На конкретную идею сооружения Сааринена натолкнул конкурсный проект Дворца Советов, выполненный Наумом Габо (1931). Примером структуры, основанной на связанных сводах-оболочках, послужил аэропорт в Сент-Луисе, построенный Минору Ямасаки (1953-1956). Проект разрабатывался на моделях из различных материалов, прежде чем оказалась возможной его разработка на двухмерных чертежах. Сложность формы увеличивало расположение здания на углу, образованном линией, по которой поставлены здания многочисленных терминалов Айдлуайда. Основная структура, формирующая пассажирскую зону, состоит из четырех взаимосвязанных сводов-консолей, опирающихся на четыре пилона Y-образных очертаний. Полосы стекла по линиям их соприкосновения подчеркивают автономность сегментов. Все очертания мягки и текучи. Утолщенные края оболочек, отвечающие распределению усилий, дополняют органический характер формы. Образ птицы с распластанными крыльями конкретизирован в клювообразной консоли, завершающей оболочку, ось которой обращена к летному полю. Осторожная консервативность инженеров (Амман и Уитни) имела следствием некоторую преувеличенность толщины оболочек и массивность пластичных опор, напоминающих лапы гигантских древних птиц. Проходя между этими монументальными массами, пассажир попадает в торжественно вздымающееся главное пространство, через громадные наклонные окна раскрытое к летному полю; отсюда его транспортируют к самолету.

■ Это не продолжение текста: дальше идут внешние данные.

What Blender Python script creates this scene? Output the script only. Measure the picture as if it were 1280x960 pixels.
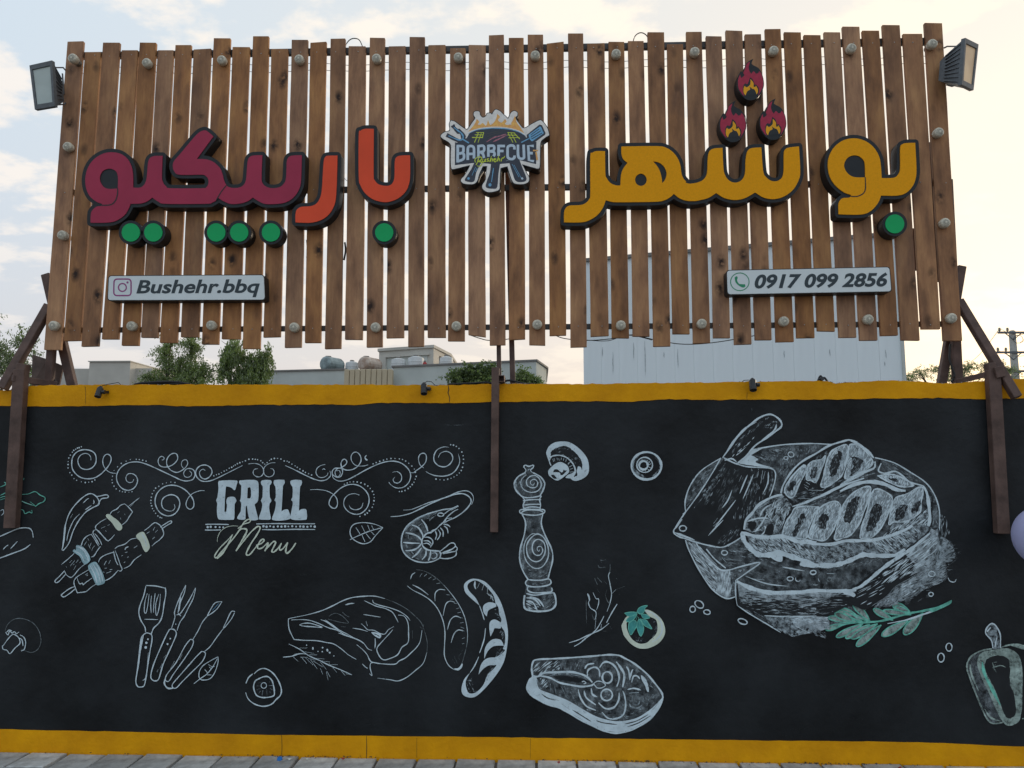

Сооружение в ходе реализации стало более тяжелым, чем задумано, что поставило под сомнение восприятие его главной метафоры. «Я создал прекрасные руины, подобные термам Каракаллы», — заметил архитектор незадолго до смерти, когда были завершены своды33. Но монументальность, которой он не добивался, позволила зданию не потеряться в хаотическом окружении пестрого множества разнообразных зданий аэропорта. Реакция на его суперэкспрессионизм была не менее громкой, чем на здание оперы в Сиднее. Вместе эти сооружения создали иллюзию объединения вокруг них всей пестроты нео- экспрессионистических и нео барочных поисков, противостоявших рационалистическим заповедям, исходящим от Гропиуса, Баухауза и «новой вещественности». Их успех у широкой публики (хоть для постройки Сааринена он и не был долговременным) послужил сильным аргументом для противников модернизма в архитектуре.